WRITTEN PROBLEM.
Repeat the listing in full. Nothing may be added or left out.

DATASET EXCERPT.
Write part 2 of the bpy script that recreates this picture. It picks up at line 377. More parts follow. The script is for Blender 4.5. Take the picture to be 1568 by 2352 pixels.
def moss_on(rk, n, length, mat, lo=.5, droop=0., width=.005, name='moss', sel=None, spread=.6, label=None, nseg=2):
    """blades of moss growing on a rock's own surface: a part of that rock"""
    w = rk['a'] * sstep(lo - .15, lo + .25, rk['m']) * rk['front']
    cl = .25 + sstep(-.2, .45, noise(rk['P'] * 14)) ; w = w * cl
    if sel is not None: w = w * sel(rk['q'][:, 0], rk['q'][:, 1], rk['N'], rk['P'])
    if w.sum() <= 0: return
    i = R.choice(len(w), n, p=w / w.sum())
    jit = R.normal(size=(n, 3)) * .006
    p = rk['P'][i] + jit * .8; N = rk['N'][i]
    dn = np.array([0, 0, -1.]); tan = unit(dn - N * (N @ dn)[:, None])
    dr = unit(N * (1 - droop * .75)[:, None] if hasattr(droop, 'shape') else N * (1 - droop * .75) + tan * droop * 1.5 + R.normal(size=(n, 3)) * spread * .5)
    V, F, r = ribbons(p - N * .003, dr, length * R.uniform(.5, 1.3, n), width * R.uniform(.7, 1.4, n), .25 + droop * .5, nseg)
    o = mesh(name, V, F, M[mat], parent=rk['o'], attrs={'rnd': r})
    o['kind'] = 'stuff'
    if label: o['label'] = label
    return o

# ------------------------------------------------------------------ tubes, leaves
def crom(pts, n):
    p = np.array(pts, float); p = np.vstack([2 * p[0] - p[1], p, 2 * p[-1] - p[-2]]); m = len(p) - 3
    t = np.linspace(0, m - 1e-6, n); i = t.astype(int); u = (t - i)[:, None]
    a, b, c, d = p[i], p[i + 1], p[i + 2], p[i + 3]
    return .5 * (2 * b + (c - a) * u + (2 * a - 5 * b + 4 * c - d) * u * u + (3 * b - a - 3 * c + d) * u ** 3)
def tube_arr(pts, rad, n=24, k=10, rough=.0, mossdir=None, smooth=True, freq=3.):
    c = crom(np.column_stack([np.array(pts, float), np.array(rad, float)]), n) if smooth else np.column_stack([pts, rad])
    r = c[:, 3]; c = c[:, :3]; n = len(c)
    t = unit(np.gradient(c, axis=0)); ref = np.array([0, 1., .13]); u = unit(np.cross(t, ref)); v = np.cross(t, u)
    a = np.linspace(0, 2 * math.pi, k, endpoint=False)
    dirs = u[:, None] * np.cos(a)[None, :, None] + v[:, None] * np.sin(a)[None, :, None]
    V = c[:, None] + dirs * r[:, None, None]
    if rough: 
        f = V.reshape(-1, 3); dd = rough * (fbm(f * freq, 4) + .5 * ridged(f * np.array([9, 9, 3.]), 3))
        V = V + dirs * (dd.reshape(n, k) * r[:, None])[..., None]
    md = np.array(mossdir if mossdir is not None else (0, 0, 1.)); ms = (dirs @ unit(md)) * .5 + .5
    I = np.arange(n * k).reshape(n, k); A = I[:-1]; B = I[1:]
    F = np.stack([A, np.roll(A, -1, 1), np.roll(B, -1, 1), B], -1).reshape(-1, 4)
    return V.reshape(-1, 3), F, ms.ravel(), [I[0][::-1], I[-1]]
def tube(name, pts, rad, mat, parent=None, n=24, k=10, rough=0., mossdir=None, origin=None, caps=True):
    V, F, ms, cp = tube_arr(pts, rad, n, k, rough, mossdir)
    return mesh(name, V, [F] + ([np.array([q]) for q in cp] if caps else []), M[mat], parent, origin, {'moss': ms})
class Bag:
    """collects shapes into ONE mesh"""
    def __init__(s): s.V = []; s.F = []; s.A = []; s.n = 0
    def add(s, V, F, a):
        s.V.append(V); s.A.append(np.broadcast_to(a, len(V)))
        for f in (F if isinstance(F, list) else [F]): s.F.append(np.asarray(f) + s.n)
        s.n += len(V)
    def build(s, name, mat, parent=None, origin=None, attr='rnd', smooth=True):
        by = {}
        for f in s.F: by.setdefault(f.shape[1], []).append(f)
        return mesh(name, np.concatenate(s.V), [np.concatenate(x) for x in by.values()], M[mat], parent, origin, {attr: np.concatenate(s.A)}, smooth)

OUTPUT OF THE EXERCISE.
Write part 2 of the bpy script that recreates this picture. It picks up at line 377. More parts follow. The script is for Blender 4.5. Take the picture to be 1568 by 2352 pixels.
def moss_on(rk, n, length, mat, lo=.5, droop=0., width=.005, name='moss', sel=None, spread=.6, label=None, nseg=2):
    """blades of moss growing on a rock's own surface: a part of that rock"""
    w = rk['a'] * sstep(lo - .15, lo + .25, rk['m']) * rk['front']
    cl = .25 + sstep(-.2, .45, noise(rk['P'] * 14)) ; w = w * cl
    if sel is not None: w = w * sel(rk['q'][:, 0], rk['q'][:, 1], rk['N'], rk['P'])
    if w.sum() <= 0: return
    i = R.choice(len(w), n, p=w / w.sum())
    jit = R.normal(size=(n, 3)) * .006
    p = rk['P'][i] + jit * .8; N = rk['N'][i]
    dn = np.array([0, 0, -1.]); tan = unit(dn - N * (N @ dn)[:, None])
    dr = unit(N * (1 - droop * .75)[:, None] if hasattr(droop, 'shape') else N * (1 - droop * .75) + tan * droop * 1.5 + R.normal(size=(n, 3)) * spread * .5)
    V, F, r = ribbons(p - N * .003, dr, length * R.uniform(.5, 1.3, n), width * R.uniform(.7, 1.4, n), .25 + droop * .5, nseg)
    o = mesh(name, V, F, M[mat], parent=rk['o'], attrs={'rnd': r})
    o['kind'] = 'stuff'
    if label: o['label'] = label
    return o

# ------------------------------------------------------------------ tubes, leaves
def crom(pts, n):
    p = np.array(pts, float); p = np.vstack([2 * p[0] - p[1], p, 2 * p[-1] - p[-2]]); m = len(p) - 3
    t = np.linspace(0, m - 1e-6, n); i = t.astype(int); u = (t - i)[:, None]
    a, b, c, d = p[i], p[i + 1], p[i + 2], p[i + 3]
    return .5 * (2 * b + (c - a) * u + (2 * a - 5 * b + 4 * c - d) * u * u + (3 * b - a - 3 * c + d) * u ** 3)
def tube_arr(pts, rad, n=24, k=10, rough=.0, mossdir=None, smooth=True, freq=3.):
    c = crom(np.column_stack([np.array(pts, float), np.array(rad, float)]), n) if smooth else np.column_stack([pts, rad])
    r = c[:, 3]; c = c[:, :3]; n = len(c)
    t = unit(np.gradient(c, axis=0)); ref = np.array([0, 1., .13]); u = unit(np.cross(t, ref)); v = np.cross(t, u)
    a = np.linspace(0, 2 * math.pi, k, endpoint=False)
    dirs = u[:, None] * np.cos(a)[None, :, None] + v[:, None] * np.sin(a)[None, :, None]
    V = c[:, None] + dirs * r[:, None, None]
    if rough: 
        f = V.reshape(-1, 3); dd = rough * (fbm(f * freq, 4) + .5 * ridged(f * np.array([9, 9, 3.]), 3))
        V = V + dirs * (dd.reshape(n, k) * r[:, None])[..., None]
    md = np.array(mossdir if mossdir is not None else (0, 0, 1.)); ms = (dirs @ unit(md)) * .5 + .5
    I = np.arange(n * k).reshape(n, k); A = I[:-1]; B = I[1:]
    F = np.stack([A, np.roll(A, -1, 1), np.roll(B, -1, 1), B], -1).reshape(-1, 4)
    return V.reshape(-1, 3), F, ms.ravel(), [I[0][::-1], I[-1]]
def tube(name, pts, rad, mat, parent=None, n=24, k=10, rough=0., mossdir=None, origin=None, caps=True):
    V, F, ms, cp = tube_arr(pts, rad, n, k, rough, mossdir)
    return mesh(name, V, [F] + ([np.array([q]) for q in cp] if caps else []), M[mat], parent, origin, {'moss': ms})
class Bag:
    """collects shapes into ONE mesh"""
    def __init__(s): s.V = []; s.F = []; s.A = []; s.n = 0
    def add(s, V, F, a):
        s.V.append(V); s.A.append(np.broadcast_to(a, len(V)))
        for f in (F if isinstance(F, list) else [F]): s.F.append(np.asarray(f) + s.n)
        s.n += len(V)
    def build(s, name, mat, parent=None, origin=None, attr='rnd', smooth=True):
        by = {}
        for f in s.F: by.setdefault(f.shape[1], []).append(f)
        return mesh(name, np.concatenate(s.V), [np.concatenate(x) for x in by.values()], M[mat], parent, origin, {attr: np.concatenate(s.A)}, smooth)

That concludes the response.